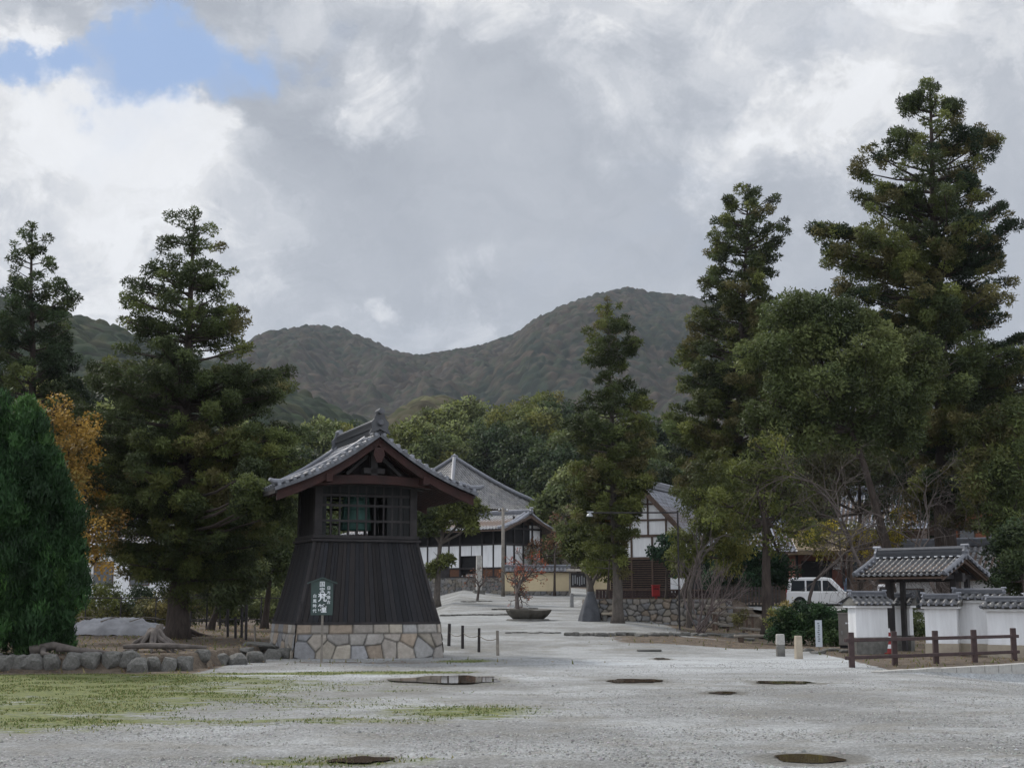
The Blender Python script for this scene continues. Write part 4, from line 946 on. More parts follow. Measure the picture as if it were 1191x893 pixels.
spots = [(430, 520, 150, 1, 1.0), (462, 500, 165, 2, .9), (500, 494, 165, 0, 1.0), (530, 474, 185, 0, 1.1), (560, 463, 195, 0, 1.15), (590, 468, 190, 2, 1.0), (618, 482, 180, 0, 1.0), (650, 464, 200, 1, 1.15), (628, 462, 215, 2, 1.0),
         (545, 500, 172, 0, 1.0), (580, 505, 170, 1, 1.0), (612, 515, 168, 1, 1.0), (650, 515, 160, 1, 1.05), (680, 490, 165, 0, 1.1), (510, 520, 165, 2, .9), (600, 535, 166, 1, .9), (640, 545, 160, 1, .9), (672, 540, 138, 0, .95),
         (700, 530, 145, 1, 1.0), (735, 500, 160, 0, 1.0), (770, 490, 170, 1, 1.1), (750, 545, 140, 1, 1.0), (800, 500, 160, 1, 1.0), (480, 540, 140, 1, .9), (405, 545, 135, 0, .9), (370, 500, 160, 0, 1.0), (340, 520, 150, 1, 1.0), (395, 490, 185, 1, 1.0),
         (850, 520, 150, 0, 1.1), (900, 530, 150, 1, 1.0), (950, 520, 150, 0, 1.1), (1000, 530, 145, 1, 1.0), (1050, 520, 150, 2, 1.1), (1100, 500, 150, 1, 1.2), (1150, 470, 150, 0, 1.2), (1190, 450, 150, 1, 1.2), (1050, 480, 165, 1, 1.2),
         (820, 570, 125, 1, .8), (870, 590, 120, 0, .8), (930, 590, 118, 1, .8), (1000, 590, 118, 0, .8), (1070, 580, 118, 1, .9), (1140, 560, 118, 1, .9), (1190, 560, 110, 0, .9),
         (-20, 470, 120, 1, 1.1), (40, 450, 130, 0, 1.1), (100, 455, 130, 1, 1.0), (160, 470, 125, 0, 1.0), (220, 500, 120, 1, 1.0), (280, 510, 120, 0, 1.0), (325, 540, 120, 1, .9), (20, 560, 105, 1, .9), (200, 580, 105, 1, .8), (260, 585, 104, 0, .8), (320, 600, 102, 1, .7), (-30, 600, 100, 0, .8)]
nm = ['full-crowned evergreen of the wood behind the temple roofs', 'dark dense evergreen of the wood behind the temple roofs', 'yellow-green tree of the wood behind the temple roofs']
first = {0: 1, 1: 1, 2: 1}
for i, (px, py, Y, kd, s) in enumerate(spots):
    o = kinds[kd] if first[kd] else copy_tree(kinds[kd]); first[kd] = 0
    t = P(px, py, Y); top = 13.5 * s; o.location = (t[0], t[1], t[2] - top); o.scale = (s, s, s * random.uniform(.95, 1.08)); o.rotation_euler = (0, 0, random.uniform(0, 6.28))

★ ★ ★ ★

Print the full listing exactly, dropping the pictures.

The Blender Python script for this scene continues. Write part 4, from line 946 on. More parts follow. Measure the picture as if it were 1191x893 pixels.
spots = [(430, 520, 150, 1, 1.0), (462, 500, 165, 2, .9), (500, 494, 165, 0, 1.0), (530, 474, 185, 0, 1.1), (560, 463, 195, 0, 1.15), (590, 468, 190, 2, 1.0), (618, 482, 180, 0, 1.0), (650, 464, 200, 1, 1.15), (628, 462, 215, 2, 1.0),
         (545, 500, 172, 0, 1.0), (580, 505, 170, 1, 1.0), (612, 515, 168, 1, 1.0), (650, 515, 160, 1, 1.05), (680, 490, 165, 0, 1.1), (510, 520, 165, 2, .9), (600, 535, 166, 1, .9), (640, 545, 160, 1, .9), (672, 540, 138, 0, .95),
         (700, 530, 145, 1, 1.0), (735, 500, 160, 0, 1.0), (770, 490, 170, 1, 1.1), (750, 545, 140, 1, 1.0), (800, 500, 160, 1, 1.0), (480, 540, 140, 1, .9), (405, 545, 135, 0, .9), (370, 500, 160, 0, 1.0), (340, 520, 150, 1, 1.0), (395, 490, 185, 1, 1.0),
         (850, 520, 150, 0, 1.1), (900, 530, 150, 1, 1.0), (950, 520, 150, 0, 1.1), (1000, 530, 145, 1, 1.0), (1050, 520, 150, 2, 1.1), (1100, 500, 150, 1, 1.2), (1150, 470, 150, 0, 1.2), (1190, 450, 150, 1, 1.2), (1050, 480, 165, 1, 1.2),
         (820, 570, 125, 1, .8), (870, 590, 120, 0, .8), (930, 590, 118, 1, .8), (1000, 590, 118, 0, .8), (1070, 580, 118, 1, .9), (1140, 560, 118, 1, .9), (1190, 560, 110, 0, .9),
         (-20, 470, 120, 1, 1.1), (40, 450, 130, 0, 1.1), (100, 455, 130, 1, 1.0), (160, 470, 125, 0, 1.0), (220, 500, 120, 1, 1.0), (280, 510, 120, 0, 1.0), (325, 540, 120, 1, .9), (20, 560, 105, 1, .9), (200, 580, 105, 1, .8), (260, 585, 104, 0, .8), (320, 600, 102, 1, .7), (-30, 600, 100, 0, .8)]
nm = ['full-crowned evergreen of the wood behind the temple roofs', 'dark dense evergreen of the wood behind the temple roofs', 'yellow-green tree of the wood behind the temple roofs']
first = {0: 1, 1: 1, 2: 1}
for i, (px, py, Y, kd, s) in enumerate(spots):
    o = kinds[kd] if first[kd] else copy_tree(kinds[kd]); first[kd] = 0
    t = P(px, py, Y); top = 13.5 * s; o.location = (t[0], t[1], t[2] - top); o.scale = (s, s, s * random.uniform(.95, 1.08)); o.rotation_euler = (0, 0, random.uniform(0, 6.28))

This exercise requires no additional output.